As already explained, the team Leader has the responsibility of ensuring the safety of the formation. Many teams (as the Frecce Tricolori) have a  Commander who issues instructions from the ground to the pilots in the air to fine tune timings and distances in the various manoeuvres, supervising the display both from a technical and a flight safety perspective.  However, in the Blue Angels the Flight Leader is also the Commanding Officer, hence, most probably, it was #1 who radioed the safety order to the rest of the formation. Nonetheless, there are some maneuvers in which other formation members have specific responsibility to cross check heights and distances and during the whole performance, and above all, #4 has a demonstration safety officer role, as he flies at the lowest position in the diamond, from where he has a overall view of the formation. Maybe #1 failed to recognize the dangerous situation and #4 called the safety breakout. Unfortunately it is impossible to determine it but it owuld be extremely interesting to know whether it was the Leader or the Slot or another team member to radio the “knock it off” as it would give us an idea of the formation’ situational awareness.

Even if it is not among his tasks, each formation member can radio a call for a safety issue but it is an extremely unlikely situation, unless the call is made to inform the rest of the formation of a failure involving a single aircraft.
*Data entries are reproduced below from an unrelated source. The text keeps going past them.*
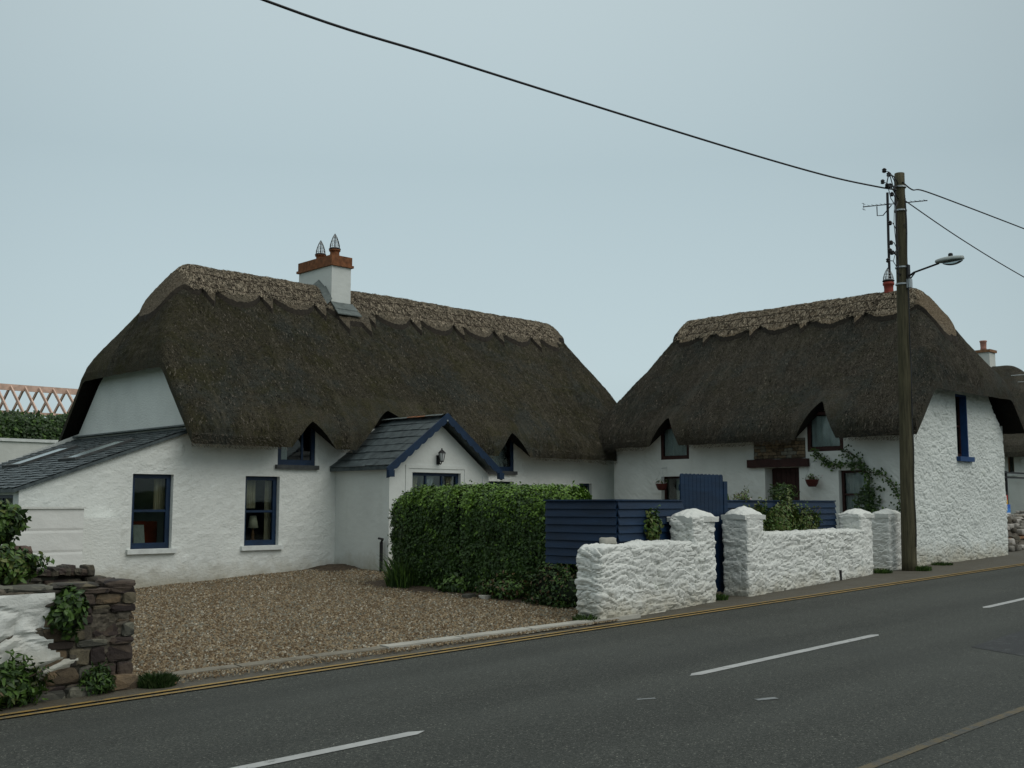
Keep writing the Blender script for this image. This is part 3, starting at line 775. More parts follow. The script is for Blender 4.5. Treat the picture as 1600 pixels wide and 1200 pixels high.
# lantern on the gable
lt = thing('wall_lantern','small black coach lantern on the white porch gable','lantern',(14.46,PY,2.66))
mb = MB(); mb.box(14.42,14.50,PY-.03,PY-.002,2.55,2.74); mb.tube([(14.46,PY-.03,2.60),(14.46,PY-.10,2.55),(14.46,PY-.13,2.60)],.010,6); mb.build('bracket',M['black'],lt)
mb = MB(); mb.lathe((14.46,PY-.13,2.60),[(.035,0),(.04,.01),(.04,.02)],6); mb.lathe((14.46,PY-.13,2.78),[(.085,0),(.06,.03),(.015,.07),(.012,.10)],6)
for k in range(6):
    a = k*PI/3; mb.bar((14.46+.04*math.cos(a),PY-.13+.04*math.sin(a),2.62),(14.46+.075*math.cos(a),PY-.13+.075*math.sin(a),2.785),.008,.008)
mb.build('frame',M['black'],lt)
MB().lathe((14.46,PY-.13,2.62),[(.036,0),(.068,.16)],6).build('pane',M['wirewhite'],lt)

# chimney ----------------------------------------------------
ch = MB(); CX0,CX1,CY0,CY1 = 14.50,15.05,21.15,22.55
ch.box(CX0,CX1,CY0,CY1,5.6,7.36); cho = ch.build('chimney', M['render_smooth'], cot)
mb = MB(); mb.box(CX0-.05,CX1+.05,CY0-.05,CY1+.05,7.362,7.42); mb.box(CX0-.02,CX1+.02,CY0-.02,CY1+.02,7.422,7.62)
mb.build('brick_cap', M['terracotta'], cho)
def pot(parent, x, y, z, mat, r=.13, h=.30, gh=.42, nm='chimney_pot'):
    p = MB(); p.lathe((x,y,z),[(r*1.1,0),(r*1.0,.05),(r*.92,h*.5),(r*.98,h*.7),(r*1.15,h*.72),(r*1.15,h*.85),(r*.95,h*.88),(r*.95,h)],18); po = p.build(nm,mat,parent,True)
    g = MB(); n = 12
    for k in range(n):
        a = 2*PI*k/n; g.tube([(x+r*1.02*math.cos(a)*q,y+r*1.02*math.sin(a)*q,z+h+gh*s_) for q,s_ in ((1,0),(.92,.25),(.72,.5),(.4,.78),(.03,1))],.006 if k%2 else .009,4,k%2)
    for q, s_ in ((1,.02),(.92,.25),(.72,.5),(.4,.78)):
        g.tube([(x+r*1.02*q*math.cos(a*PI/8),y+r*1.02*q*math.sin(a*PI/8),z+h+gh*s_) for a in range(17)],.007,4,1 if s_ > .1 else 1)
    g.tube([(x+r*1.05*math.cos(a*PI/8),y+r*1.05*math.sin(a*PI/8),z+h-.02) for a in range(17)],.022,5,0)
    g.build('pot_guard',[M['black'],M['wirewhite']],parent)
pot(cho, 14.78, 22.05, 7.62, M['terracotta'], r=.115, h=.20, gh=.34); pot(cho, 14.78, 21.45, 7.62, M['terracotta'], r=.12, h=.24, gh=.36)
mb = MB()
for k in range(2):   # slate stepped flashing on the front slope and side soakers
    y = 21.14-k*.12; z = roofL.z(14.8,y,False)+.13
    mb.add([(CX0-.02,y,z+.05),(CX1+.06+k*.03,y,z+.05),(CX1+.08+k*.03,y-.19,z-.13),(CX0-.02,y-.19,z-.13),(CX0-.02,y,z+.02),(CX1+.06+k*.03,y,z+.02),(CX1+.08+k*.03,y-.19,z-.155),(CX0-.02,y-.19,z-.155)],[(0,3,2,1),(3,7,6,2),(0,4,7,3),(1,2,6,5)])
for (ya,yb) in ((21.1,21.38),(21.3,21.68),):
    za = roofL.z(14.4,ya,False)+.12; zb = roofL.z(14.4,yb,False)+.16
    mb.add([(CX0-.005,ya,za+.16),(CX0-.005,yb,zb+.14),(CX0-.16,yb,zb),(CX0-.16,ya,za)],[(0,1,2,3)])
mb.build('flashing', M['lead'], cho)

# ================================================================== RIGHT COTTAGE
YG = 10.55
rc_ = thing('thatched_cottage','white thatched cottage end-on to the road behind the wooden pole','cottage',(24,14,.4),'thatched cottages of the yard')
RW = [(16.16,17.03,2.84,3.7,.12),(12.02,12.90,2.90,3.8,.12),(16.22,17.03,1.5,2.42,.2),(11.51,12.16,1.45,2.47,.2),(13.13,14.02,.3,2.57,.38),(12.95,14.31,2.765,3.22,.05)]
RWX = [h for h in RW]
w_ = MB()
panel(w_,'X',XR,YG,18.57,lambda y: .2,lambda y: 3.62,RWX,step=.07,disp=lambda u,z: .010*N3(u,z,13,5)+.008*N3(u,z,3,14))
panel(w_,'Y',18.57,XR,26.5,lambda x: .2,lambda x: min(4.5, 3.6+1.1*min(x-XR,26.5-x)),[],step=.5)
w_.add([(26.5,YG,.2),(26.5,18.57,.2),(26.5,18.57,3.6),(26.5,YG,3.6)],[(0,1,2,3)])
w_.build('wall', M['render_smooth'], rc_)
def gdisp(u, z):
    p = Vector((u*3.6, z*7.0, 3.3)); d, _ = noise.voronoi(p); e = d[1]-d[0]
    q = Vector((u*8.5, z*13.0, 1.3)); d2, _ = noise.voronoi(q); e2 = d2[1]-d2[0]
    v_ = sstep(-.2,.3,N3(u,z,9,1.1)); return .016*min(1,e*5)*v_+.009*min(1,e2*3)*(1-v_*.5)+.026*N3(u,z,5,2.2)+.014*N3(u,z*1.8,1,6)+.009*N3(u,z*1.6,2,14)+.005*N3(u,z,2,30)
gw = MB()
panel(gw,'Y',YG,XR-.03,26.5,lambda x: .1,lambda x: min(4.72, 3.42+1.05*min(x-XR+.03,26.5-x)),[(23.98,24.56,2.80,4.20,.22)],step=.022,disp=gdisp)
gw.build('gable_wall', M['gablestone'], rc_)
mb = MB(); mb.box(22.2,26.0,13.0,13.05,.3,4.3); mb.box(23.6,23.65,10.9,18.4,.2,4.2); mb.build('interior_wall', M['interior'], rc_)
roofR = Roof(10.13, 19.0, 21.17, 26.78, 24.1, 6.65, 1.12, (1.95,4.50), (2.9,3.9), True, [(12.44,4.00,.56),(16.58,3.86,.52)], 31)
rr = roofR.build([M['thatch2'],M['soffit'],M['soffit']], rc_, .055, 60000)
roofR.cap(M['ridge2'], rr, 11.45, 17.75, 12.57, period=1.45, L0=.50, endL=.85, face1=.62)
def Xw(*a, **k): return window(rc_,'X',XR,*a,**k)
Xw(16.16,17.03,2.84,3.68,M['maroon'],rec=.0,fw=.075,mullions=(),name='dormer_window')
Xw(12.02,12.90,2.90,3.78,M['maroon'],rec=.0,fw=.085,name='dormer_window')
Xw(16.22,17.03,1.5,2.42,M['maroon'],rec=.12,fw=.05)
Xw(11.51,12.16,1.45,2.47,M['maroon'],rec=.12,transom=1.95)
curtain_at('X',XR,16.2,17.0,2.9,3.7,M['curtain'],'net curtain in the thatched dormer far from the pole',rec=.10)
curtain_at('X',XR,12.05,12.86,2.96,3.8,M['curtain'],'net curtain in the tall thatched dormer above the hanging basket',rec=.10)
curtain_at('X',XR,16.3,16.75,1.5,2.4,M['curtain'],'white curtain in the lower window beside the blue gate top',rec=.25)
curtain_at('X',XR,11.53,12.14,1.5,2.42,M['curtain'],'net curtain in the window under the climbing plant',rec=.25)
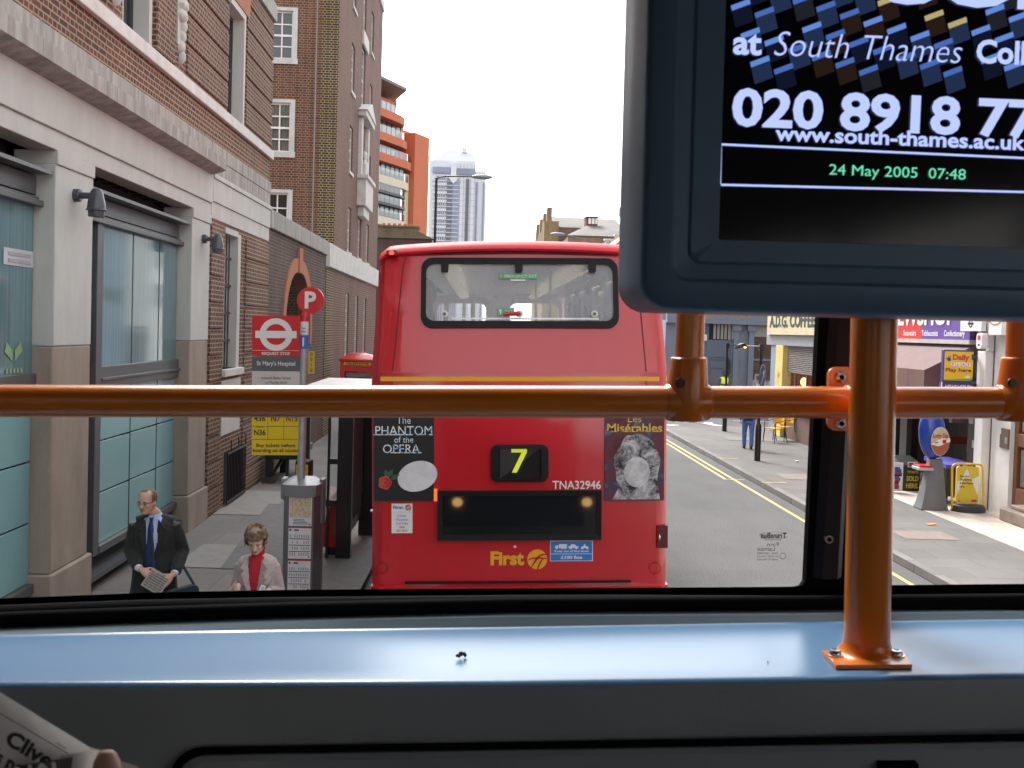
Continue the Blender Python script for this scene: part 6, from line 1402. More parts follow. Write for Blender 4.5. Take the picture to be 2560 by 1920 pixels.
mb.poly([(xl, -.012, z7+h7), (xl+w7, -.012, z7+h7), (xl+w7, -.012, z7+h7*.86), (xl+w7*.36, -.012, z7), (xl+w7*.04, -.012, z7), (xl+w7*.66, -.012, z7+h7*.85), (xl, -.012, z7+h7*.85)]); mb.build('route_number', pm('fluorescent_yellow', (.62, .72, .02), .4, emit=.12, var=0), nb)
# engine window
a = BP(1094, 1350); b = BP(1503, 1225); ia = BP(1106, 1336); ib = BP(1491, 1238)
mb = MB(MBUS); o_ = [(a[0], a[1]), (b[0], a[1]), (b[0], b[1]), (a[0], b[1])]; i_ = [(ia[0], ia[1]), (ib[0], ia[1]), (ib[0], ib[1]), (ia[0], ib[1])]
for lo, hi, d0, d1 in ((o_, i_, -.035, -.03), (o_, o_, .01, -.035), (i_, i_, -.03, .0)):
    for k in range(4):
        j = (k+1) % 4; mb.quad((lo[k][0], d0, lo[k][1]), (lo[j][0], d0, lo[j][1]), (hi[j][0], d1, hi[j][1]), (hi[k][0], d1, hi[k][1]))
ew = mb.build('engine_window', bblk, bus, smooth=0, bevel=.006)
mb = MB(MBUS); mb.quad(*[(x, -.012, z) for x, z in i_]); mb.build('pane', pm('black_engine_glass', (.008, .009, .009), .03, var=0, spec=.5, coat=.6), ew)
# fleet number, logo, stickers
mb = MB(MBUS); p = BP(1502, 1222); text(mb, 'TNA32946', (p[0], -.004, p[1]), U3, (0, 0, 1), 20*px2, width=121*px2, align='r', weight=.012); mb.build('fleet_number', pm('letter_white', (.8, .78, .76), .4), bus)
mb = MB(MBUS); p = BP(1226, 1411); q = BP(1310, 1411); text(mb, 'First', (p[0], -.004, p[1]), U3, (0, 0, 1), 31*px2, width=q[0]-p[0], align='l', weight=.045)
def swoosh_disc(mb, cx, cz, r, y, m0, m1):
    mb.poly([(cx+r*math.cos(rad(a)), y, cz+r*math.sin(rad(a))) for a in range(0, 360, 10)], m0)
    def s2(pts, w): 
        for (a, b), (c, d), w0, w1 in zip(pts, pts[1:], w, w[1:]):
            t = Vector((c-a, d-b)).normalized(); n = Vector((-t.y, t.x))
            mb.quad((cx+r*(a+n.x*w0), y-.003, cz+r*(b+n.y*w0)), (cx+r*(c+n.x*w1), y-.003, cz+r*(d+n.y*w1)), (cx+r*(c-n.x*w1), y-.003, cz+r*(d-n.y*w1)), (cx+r*(a-n.x*w0), y-.003, cz+r*(b-n.y*w0)), m1)
    s2([(-.62, -.82), (-.25, -.25), (.02, .15), (.3, .4), (.62, .5), (1.05, .45)], [.04, .09, .1, .09, .08, .02]); s2([(-.95, -.1), (-.55, .12), (.0, .14), (.75, .1), (1.03, .1)], [.02, .07, .08, .07, .02]); s2([(.02, -1.0), (.2, -.5), (.42, -.1), (.6, .08)], [.07, .08, .08, .05])
p = BP(1343, 1398); swoosh_disc(mb, p[0], p[1], 25*px2, -.004, 0, 1); mb.build('company_logo', [byel, bred], bus)
a = BP(1375, 1403); b = BP(1482, 1351)
mb = MB(MBUS); mb.box(a[0], b[0], -.004, .01, a[1], b[1], 1); mb.box(a[0]+.006, b[0]-.006, -.007, -.004, a[1]+.006, b[1]-.006, 0); w_, h_ = b[0]-a[0], b[1]-a[1]; zm = a[1]+h_*.36
mb.box(a[0]+.006, b[0]-.006, -.0085, -.007, zm-.002, zm+.002, 1)
text(mb, 'Keep out of bus lanes', (a[0]+w_/2, -.009, zm+h_*.09), U3, (0, 0, 1), h_*.1, width=w_*.8, mi=1, weight=.02); text(mb, '£100 fine', (a[0]+w_/2, -.009, a[1]+h_*.12), U3, (0, 0, 1), h_*.15, width=w_*.5, mi=1, weight=.03)
zi = zm+h_*.28
def wheel2(x, z, r): mb.poly([(x+r*math.cos(rad(q)), -.0095, z+r*math.sin(rad(q))) for q in range(0, 360, 30)], 1)
X = a[0]+w_*.12; mb.box(X+.03, X+.1, -.009, -.007, zi, zi+h_*.2, 1); mb.box(X, X+.026, -.009, -.007, zi, zi+h_*.13, 1)
for d in (.012, .06, .085): wheel2(X+d, zi, .009)
X = a[0]+w_*.43; mb.poly([(X+dx, -.009, zi+dz) for dx, dz in ((0, 0), (.085, 0), (.085, .014), (.066, .018), (.05, .034), (.026, .034), (.014, .018), (0, .014))], 1); wheel2(X+.018, zi, .01); wheel2(X+.066, zi, .01)
X = a[0]+w_*.73; mb.poly([(X+dx, -.009, zi+dz) for dx, dz in ((.008, 0), (.05, 0), (.054, .016), (.036, .016), (.032, .036), (.022, .034), (.018, .016), (.004, .014))], 1); wheel2(X+.008, zi, .011); wheel2(X+.052, zi, .011)
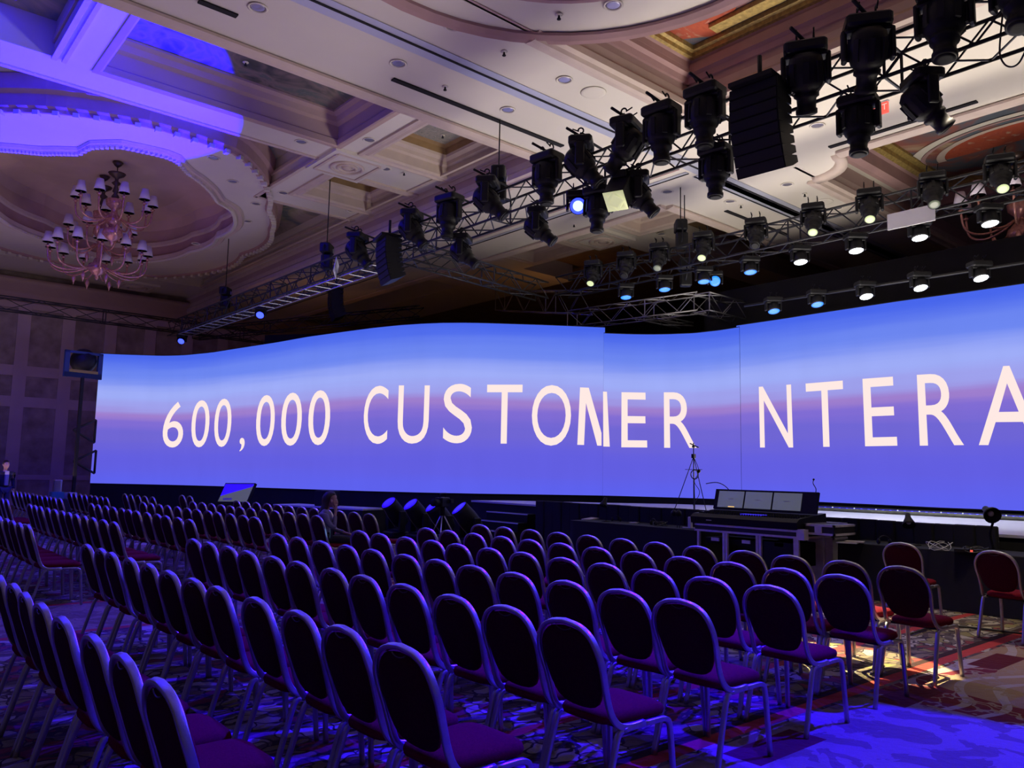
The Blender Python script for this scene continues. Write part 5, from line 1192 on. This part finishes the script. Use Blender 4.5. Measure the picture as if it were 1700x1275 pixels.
# ================================================================== FAR LEFT GEAR
q = aty(140, 603, 26.5); t = thing('blue_frame_lift', 'dark blue steel frame with yellow bar left of the LED wall', 'frame', (q.x, 26.5, 0), .2)
b = mb('liftblue')
for a, c in (((-.55, 0, q.z-.45), (.55, 0, q.z-.3)), ((-.55, 0, q.z-.45), (-.42, .1, q.z+.35)), ((.42, 0, q.z-.45), (.55, .1, q.z+.35)), ((-.55, 0, q.z+.28), (.55, .1, q.z+.35))): b.box(a, c)
b.build('frame', t); b = mb('black'); b.box((-.04, .0, 0), (.04, .08, q.z-.4)); b.box((-.6, -.4, 0), (.6, .5, .1)); b.build('stand', t); mb('yellow').box((-.42, -.02, q.z-.30), (.42, 0, q.z-.22)).build('bar', t); mb('black').ball((.1, .3, q.z+.1), .38).build('cable_bundle', t)
q = aty(110, 845, 24.5); t = thing('equipment_crate', 'dark crate with teal and white boxes on top by the left wall', 'crate', (q.x, 24.5, 0))
mb('case').rbox((-.5, -.3, 0), (.5, .3, .72), .03).build('crate_body', t); mb('teal').box((-.42, -.2, .72), (-.12, .1, .9)).build('teal_box', t); mb('white').box((-.05, -.2, .72), (.2, .1, .88)).build('white_box', t); mb('white').box((.25, -.2, .72), (.42, .1, .80)).build('white_box', t)
q = aty(95, 812, 24.8); t = thing('floor_fan', 'slim upright silver tower standing beside the crate', 'tower', (q.x, 24.8, 0)); mb('alu').rbox((-.10, -.10, .05), (.10, .10, 1.22), .05).build('column', t); mb('black').rbox((-.2, -.2, 0), (.2, .2, .06), .08).build('foot', t)
# outrigger braces at the side of the LED wall
for k, z in enumerate((2.2, 4.0)):
    q = aty(122, 714 if k else 766, 30.5); o = mb('truss').tube([(0, 0, 0), (.75, .3, .4)], .04, 6).tube([(0, 0, 0), (.75, .3, -.4)], .04, 6).tube([(.75, .3, .4), (.75, .3, -.4)], .04, 6).build('wall_brace', loc=q); tag(o, 'dark bracing triangle at the left edge of the LED wall, %s' % ('upper' if k else 'lower'), 'brace', 'braces of the LED wall')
Unsolicited safety calls are extremely rare even if the could prevent a so-called “Controlled Flight Into Terrain” (CFIT) of the formation. Military aviation counts thousands episodes of CFIT with wingmen recognizing a potentially dangerous situation earlier than their flight leaders but delaying too much the call that would have saved both lives for extreme confidence in the flight leader and respect of hierarchy.